En cualquier país civilizado, la conducta de los seres humanos está regulada por el derecho, pudiendo, según el caso, llegar a estar prohibida; pero la expresión (verbal o de otro tipo), en cuanto forma de comunicar un mensaje, está protegida por la ley y solo excepcionalmente puede estar regulada. Lanzar una piedra es una conducta sujeta a regulación que, en ciertas condiciones, está prohibida; pero insultar al tirano es una forma de expresión amparada por el derecho internacional, a pesar de lo que digan las leyes dictadas por el propio tirano. En una sociedad democrática, la regla es que la expresión, en cuanto forma de comunicar o transmitir ideas o informaciones de cualquier tipo, y por cualquier medio, se puede ejercer con libertad. Pero la frontera que distingue entre la conducta y la expresión no siempre es suficientemente nítida. Quien lanza una piedra al tirano está realizando un acto que tiene el propósito de transmitir un mensaje o de comunicar una idea; a la inversa, quien arenga a las masas a linchar al tirano, más que transmitir un mensaje o comunicar una idea, está actuando como el dedo que aprieta el gatillo de una pistola lista para matar.

La conducta que sirve para transmitir una idea o un mensaje ha sido calificada por la jurisprudencia de los tribunales de diversos países como “expresión simbólica”, o “conducta expresiva”. En tal sentido, durante la guerra de Vietnam, se hizo frecuente que los jóvenes estadounidenses quemaran la bandera de su país como una manera de protestar por la intervención de Estados Unidos en dicho conflicto. El gobierno consideraba que la quema de la bandera no era una forma de expresión, sino conducta que, como tal, podía ser castigada por la ley. Sometido este asunto a la Corte Suprema de Estados Unidos, esta determinó que ese acto era una forma de expresión protegida por la primera enmienda a la Constitución de esa nación. Lo mismo se puede decir del acto de quemar un carné de fidelidad política al régimen, de romper en público un ejemplar de la Constitución o de la Biblia, o de quemar la foto del primer ministro. Guste o no guste, todas esas son formas de expresión protegidas por el derecho internacional.
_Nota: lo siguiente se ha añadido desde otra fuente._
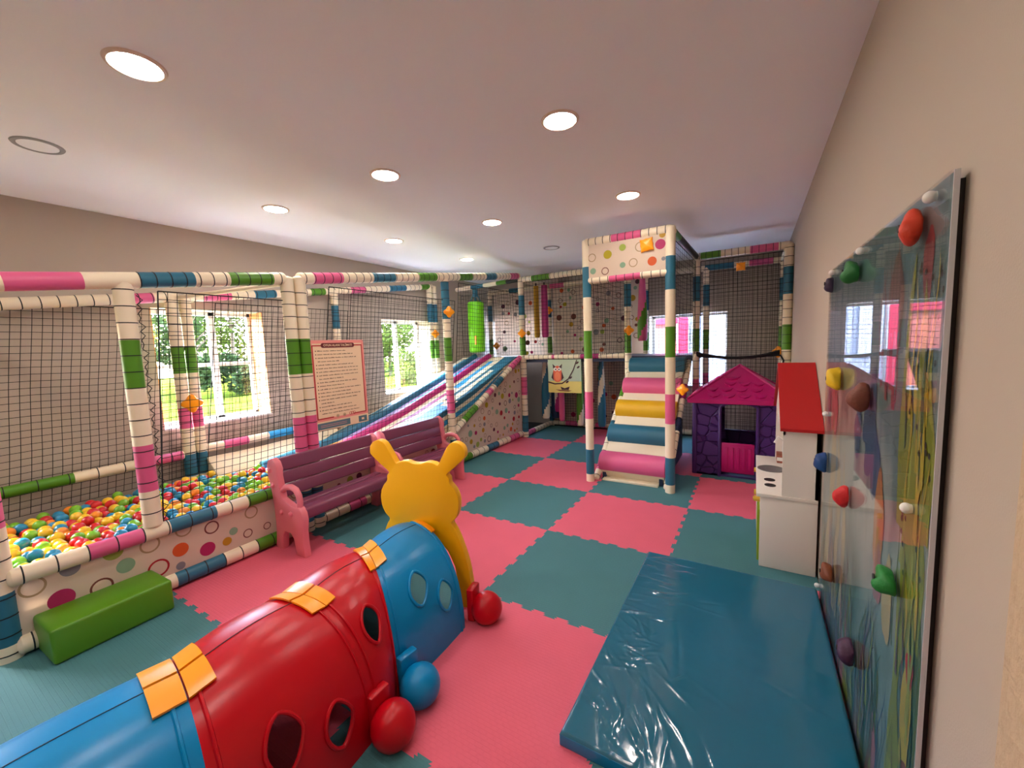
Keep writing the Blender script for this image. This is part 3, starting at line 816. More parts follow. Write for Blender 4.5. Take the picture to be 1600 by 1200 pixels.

Mucho antes del dictum de la Corte Suprema de Estados Unidos, en distintos países, ciudadanos valientes ya se habían atrevido a quemar la foto del tirano de turno, y probablemente tuvieron que pagar caro su osadía; pero, en democracia, cualquier jefe de Estado o líder político está expuesto al juicio crítico de sus conciudadanos, por injusto que este pueda ser. ¡No hay vacas sagradas! Por eso, sorprendió el que los tribunales españoles condenaran a prisión a dos personas que quemaron en público la foto del rey que, en un claro acto de desprecio, habían colocado con la cabeza hacia abajo. Era evidente que, junto con demandar la independencia de Cataluña, lo que se estaba objetando era la institución de la monarquía y los privilegios que ella conlleva; pero los tribunales españoles determinaron que en ese acto había una injuria a la persona del rey, la cual había que castigar. Fue necesaria la intervención de la Corte Europea de Derechos Humanos para aclarar conceptos, señalar el sentido de la libertad de expresión como valor irrenunciable en una sociedad democrática, y enmendar la plana a los tribunales españoles.

Independientemente de cuáles sean los medios utilizados para ello, la forma como los ciudadanos valoran a sus gobernantes nunca es un delito de odio, sino el ejercicio de sus derechos políticos. La libertad de expresión está diseñada para proteger la difusión de informaciones e ideas que pueden chocar u ofender a algunos, pero que son parte del debate político y del pluralismo propio de una democracia. Por supuesto que, en dictadura, las reglas son otras.